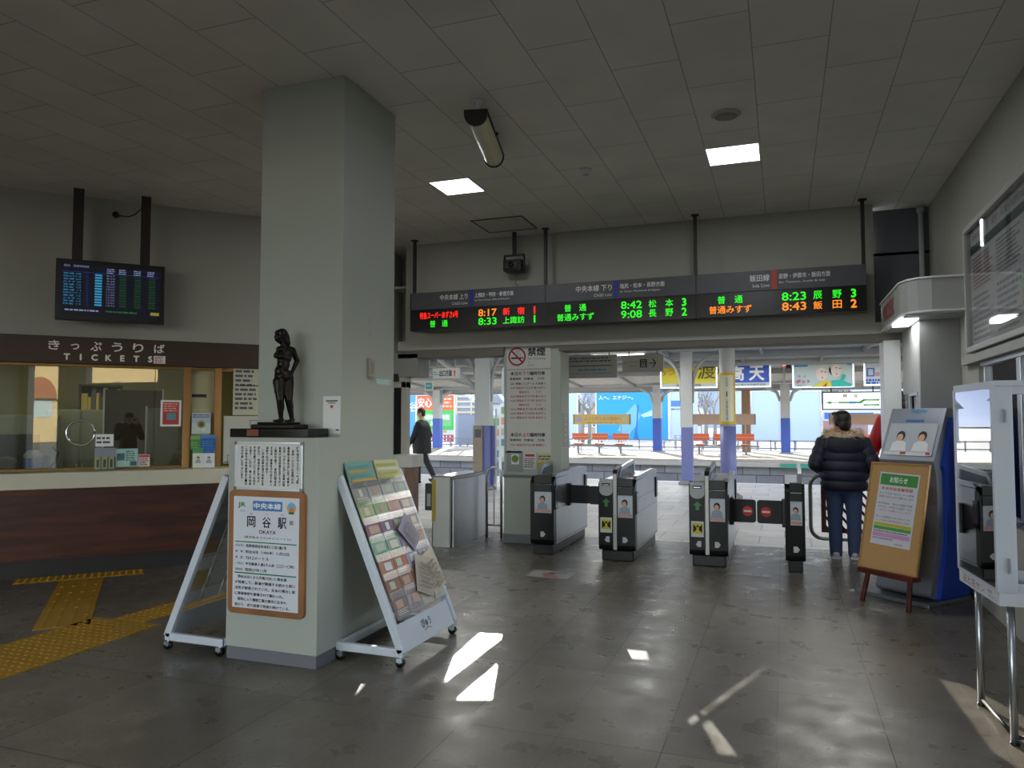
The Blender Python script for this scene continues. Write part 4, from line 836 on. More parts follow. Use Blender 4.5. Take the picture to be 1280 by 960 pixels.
# ================================================================== TICKET GATES
GS = mat('gate_silver', 'b5bac2', .3, .85, var=.06, nscale=4); GSW = mat('gate_grey_plastic', 'a8a9ab', .4, var=.03); GB = mat('gate_black_face', '0b0c0f', .3, var=0, spec=.3)
def gate_outline(zt, y1, r=.07):
    P = []
    for k in range(5): a = R(180 + 90 * k / 4); P.append((r * 1.0 + r * math.cos(a), .11 + .06 + .06 * math.sin(a)))
    P += [(y1 - .03, .11), (y1, .14), (y1, zt - .05), (y1 - .04, zt)]
    for k in range(5): a = R(90 + 90 * k / 4); P.append((.09 + .09 * math.cos(a), zt - .075 + .055 * math.sin(a)))
    return P
def ticket_gate(x0, w, y0, dep, kind, label):
    """front (hall side) at local y=0; kind: 'L' right half shown only, 'D' both halves, 'R' narrow"""
    t = thing('ticket_gate', label, 'ticket gate', (x0, y0, 0), group='automatic ticket gates in a row'); M0 = None
    m = MB(); m.box((.025, .03, 0), (w - .025, dep - .04, .11), BLACK); m.build('plinth', t, bevel=.01)
    m = MB(); m.prism(gate_outline(.865, dep), 'x', .006, w - .006, GS); m.build('body', t, bevel=.006)
    m = MB(); m.prism([(y - .004, z) for y, z in gate_outline(.868, .10, .05)], 'x', 0, w, GB); m.build('front_panel', t, bevel=.008)
    T = front(0, -.005, 0)
    xr0 = .205 if kind == 'D' else .045; xr1 = w - .02; cl = .085
    # reader half
    if kind == 'D':
        m = MB(); m.prism([(.012 + .145 * i, z) for i, z in ((0, .74), (1, .74), (1, .86), (0, .86))], 'y', -.010, .08, GSW)
        disc(m, cl, .745, .073, GSW, front(0, -.0105, 0), .0, 24, .055); m.rect(.04, .795, .128, .825, GB, front(0, -.012, 0)); m.rect(.05, .802, .118, .812, STEEL, front(0, -.0125, 0), .002); m.build('card_reader', t, bevel=.004)
        m = MB(); GA = hexmat('2f7a34', .3)
        poly(m, [(cl - .045, .62), (cl, .665), (cl + .045, .62), (cl + .018, .62), (cl + .018, .575), (cl - .018, .575), (cl - .018, .62)], GA, T); m.build('green_arrow', t)
        m = MB(); m.rect(cl - .065, .30, cl + .062, .46, hexmat('cfd2cc', .5), T, .002); m.rect(cl - .05, .335, cl + .05, .44, hexmat('d8c32c', .5), T, .003)
        for s_ in (-1, 1):
            poly(m, [(cl + s_ * .045, .43), (cl + s_ * .012, .40), (cl + s_ * .012, .37), (cl + s_ * .045, .345)], INK, T, .004)
        disc(m, cl, .41, .012, INK, T, .004, 12); m.build('pictogram_sticker', t)
        m = MB(); poly(m, [(cl - .01, .235), (cl + .0, .26), (cl + .035, .26), (cl + .035, .20), (cl + .0, .20), (cl - .02, .225)], hexmat('c9ccc9', .5), T); m.build('arrow_mark', t)
        m = MB(); m.box((.158, -.016, .12), (.205, .05, .93), STEELD); m.prism([(-.016, .93), (.05, .93), (.24, 1.0), (.20, 1.0), (.02, .97)], 'x', .158, .205, GB); m.build('centre_strip', t, bevel=.006)
    # ticket half with the printed portrait
    c = (xr0 + xr1) / 2; hw = (xr1 - xr0) / 2
    m = MB(); m.box((xr0, -.014, .70), (xr1, .04, .78), BLACK); m.box((xr0, -.012, .79), (xr1, .10, .88), BLACK); m.box((xr0 + .004, -.014, .776), (xr1 - .004, .03, .786), STEEL); m.build('ticket_slot', t, bevel=.006)
    m = MB(); m.rect(xr0 + .006, .465, xr1 - .006, .70, hexmat('c5cbd2', .4), T, .002); portrait(m, c - .005, .585, min(.17, hw * 2.3), T, z=.004); m.rect(xr0 + .01, .475, xr1 - .01, .505, hexmat('d8a8a0', .5), T, .006); m.text('タッチしてね', c, .49, .018, REDINK, T, w=(xr1 - xr0) * .8, z=.007); m.build('poster_sticker', t)
    m = MB(); poly(m, [(c - .03, .26), (c + .005, .26), (c + .028, .23), (c + .005, .20), (c - .03, .20)], hexmat('c9ccc9', .5), T); m.build('arrow_mark', t)
    # top: the low outer rail and the high middle rail with a dark window
    fx = .165 if kind == 'D' else (.03 if kind == 'L' else w - .055)
    m = MB(); m.prism([(.12, .86), (.22, .955), (.30, .985), (dep - .52, 1.03), (dep - .48, 1.02), (dep - .45, .86)], 'x', fx, fx + .034, GS); m.build('centre_rail', t, bevel=.006)
    m = MB(); m.prism([(.24, .875), (.30, .945), (dep - .54, .985), (dep - .52, .875)], 'x', fx - .003, fx + .037, mat('smoke_window', '55606c', .15, var=0)); m.build('rail_window', t)
    if kind != 'R':
        m = MB(); m.prism([(.08, .855), (.16, .895), (dep - .25, .915), (dep - .02, .895), (dep, .855)], 'x', w - .05, w - .005, GS); m.build('side_rail', t, bevel=.006)
        m = MB(); m.cyl((w - .03, .55, .912), (w - .03, .55, .917), .008, BLACK, seg=10); m.build('sensor', t)
    # side panels and seams on the visible right side
    if kind != 'R':
        SM = hexmat('6b7078', .5); XT = fr_((w - .005, 0, 0), (0, 1, 0), (0, 0, 1)); m = MB()
        m.box((w - .008, .015, .50), (w + .012, .12, .735), BLACK); m.box((w + .0, .022, .52), (w + .016, .11, .72), mat('smoke_window', '55606c', .15)); m.box((w - .008, dep - .16, .56), (w + .010, dep - .06, .80), BLACK); m.build('sensor_panel', t, bevel=.004)
        m = MB()
        for z in (.50, .655): m.rect(.12, z, dep - .03, z + .004, SM, XT, .002)
        m.rect(.0, .13, dep, .137, SM, XT, .002); m.text('JREM EG20', dep * .40, .60, .018, GREYINK, XT, z=.002); disc(m, dep * .25, .46, .009, GREYINK, XT, .002, 10); m.build('seams', t)
    return t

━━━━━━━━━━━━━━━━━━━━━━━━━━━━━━

= WHAT YOU ARE ASKED TO DO =
Repeat all the data as it stands, dropping any images it holds.

= FINAL RESULT =
The Blender Python script for this scene continues. Write part 4, from line 836 on. More parts follow. Use Blender 4.5. Take the picture to be 1280 by 960 pixels.
# ================================================================== TICKET GATES
GS = mat('gate_silver', 'b5bac2', .3, .85, var=.06, nscale=4); GSW = mat('gate_grey_plastic', 'a8a9ab', .4, var=.03); GB = mat('gate_black_face', '0b0c0f', .3, var=0, spec=.3)
def gate_outline(zt, y1, r=.07):
    P = []
    for k in range(5): a = R(180 + 90 * k / 4); P.append((r * 1.0 + r * math.cos(a), .11 + .06 + .06 * math.sin(a)))
    P += [(y1 - .03, .11), (y1, .14), (y1, zt - .05), (y1 - .04, zt)]
    for k in range(5): a = R(90 + 90 * k / 4); P.append((.09 + .09 * math.cos(a), zt - .075 + .055 * math.sin(a)))
    return P
def ticket_gate(x0, w, y0, dep, kind, label):
    """front (hall side) at local y=0; kind: 'L' right half shown only, 'D' both halves, 'R' narrow"""
    t = thing('ticket_gate', label, 'ticket gate', (x0, y0, 0), group='automatic ticket gates in a row'); M0 = None
    m = MB(); m.box((.025, .03, 0), (w - .025, dep - .04, .11), BLACK); m.build('plinth', t, bevel=.01)
    m = MB(); m.prism(gate_outline(.865, dep), 'x', .006, w - .006, GS); m.build('body', t, bevel=.006)
    m = MB(); m.prism([(y - .004, z) for y, z in gate_outline(.868, .10, .05)], 'x', 0, w, GB); m.build('front_panel', t, bevel=.008)
    T = front(0, -.005, 0)
    xr0 = .205 if kind == 'D' else .045; xr1 = w - .02; cl = .085
    # reader half
    if kind == 'D':
        m = MB(); m.prism([(.012 + .145 * i, z) for i, z in ((0, .74), (1, .74), (1, .86), (0, .86))], 'y', -.010, .08, GSW)
        disc(m, cl, .745, .073, GSW, front(0, -.0105, 0), .0, 24, .055); m.rect(.04, .795, .128, .825, GB, front(0, -.012, 0)); m.rect(.05, .802, .118, .812, STEEL, front(0, -.0125, 0), .002); m.build('card_reader', t, bevel=.004)
        m = MB(); GA = hexmat('2f7a34', .3)
        poly(m, [(cl - .045, .62), (cl, .665), (cl + .045, .62), (cl + .018, .62), (cl + .018, .575), (cl - .018, .575), (cl - .018, .62)], GA, T); m.build('green_arrow', t)
        m = MB(); m.rect(cl - .065, .30, cl + .062, .46, hexmat('cfd2cc', .5), T, .002); m.rect(cl - .05, .335, cl + .05, .44, hexmat('d8c32c', .5), T, .003)
        for s_ in (-1, 1):
            poly(m, [(cl + s_ * .045, .43), (cl + s_ * .012, .40), (cl + s_ * .012, .37), (cl + s_ * .045, .345)], INK, T, .004)
        disc(m, cl, .41, .012, INK, T, .004, 12); m.build('pictogram_sticker', t)
        m = MB(); poly(m, [(cl - .01, .235), (cl + .0, .26), (cl + .035, .26), (cl + .035, .20), (cl + .0, .20), (cl - .02, .225)], hexmat('c9ccc9', .5), T); m.build('arrow_mark', t)
        m = MB(); m.box((.158, -.016, .12), (.205, .05, .93), STEELD); m.prism([(-.016, .93), (.05, .93), (.24, 1.0), (.20, 1.0), (.02, .97)], 'x', .158, .205, GB); m.build('centre_strip', t, bevel=.006)
    # ticket half with the printed portrait
    c = (xr0 + xr1) / 2; hw = (xr1 - xr0) / 2
    m = MB(); m.box((xr0, -.014, .70), (xr1, .04, .78), BLACK); m.box((xr0, -.012, .79), (xr1, .10, .88), BLACK); m.box((xr0 + .004, -.014, .776), (xr1 - .004, .03, .786), STEEL); m.build('ticket_slot', t, bevel=.006)
    m = MB(); m.rect(xr0 + .006, .465, xr1 - .006, .70, hexmat('c5cbd2', .4), T, .002); portrait(m, c - .005, .585, min(.17, hw * 2.3), T, z=.004); m.rect(xr0 + .01, .475, xr1 - .01, .505, hexmat('d8a8a0', .5), T, .006); m.text('タッチしてね', c, .49, .018, REDINK, T, w=(xr1 - xr0) * .8, z=.007); m.build('poster_sticker', t)
    m = MB(); poly(m, [(c - .03, .26), (c + .005, .26), (c + .028, .23), (c + .005, .20), (c - .03, .20)], hexmat('c9ccc9', .5), T); m.build('arrow_mark', t)
    # top: the low outer rail and the high middle rail with a dark window
    fx = .165 if kind == 'D' else (.03 if kind == 'L' else w - .055)
    m = MB(); m.prism([(.12, .86), (.22, .955), (.30, .985), (dep - .52, 1.03), (dep - .48, 1.02), (dep - .45, .86)], 'x', fx, fx + .034, GS); m.build('centre_rail', t, bevel=.006)
    m = MB(); m.prism([(.24, .875), (.30, .945), (dep - .54, .985), (dep - .52, .875)], 'x', fx - .003, fx + .037, mat('smoke_window', '55606c', .15, var=0)); m.build('rail_window', t)
    if kind != 'R':
        m = MB(); m.prism([(.08, .855), (.16, .895), (dep - .25, .915), (dep - .02, .895), (dep, .855)], 'x', w - .05, w - .005, GS); m.build('side_rail', t, bevel=.006)
        m = MB(); m.cyl((w - .03, .55, .912), (w - .03, .55, .917), .008, BLACK, seg=10); m.build('sensor', t)
    # side panels and seams on the visible right side
    if kind != 'R':
        SM = hexmat('6b7078', .5); XT = fr_((w - .005, 0, 0), (0, 1, 0), (0, 0, 1)); m = MB()
        m.box((w - .008, .015, .50), (w + .012, .12, .735), BLACK); m.box((w + .0, .022, .52), (w + .016, .11, .72), mat('smoke_window', '55606c', .15)); m.box((w - .008, dep - .16, .56), (w + .010, dep - .06, .80), BLACK); m.build('sensor_panel', t, bevel=.004)
        m = MB()
        for z in (.50, .655): m.rect(.12, z, dep - .03, z + .004, SM, XT, .002)
        m.rect(.0, .13, dep, .137, SM, XT, .002); m.text('JREM EG20', dep * .40, .60, .018, GREYINK, XT, z=.002); disc(m, dep * .25, .46, .009, GREYINK, XT, .002, 10); m.build('seams', t)
    return t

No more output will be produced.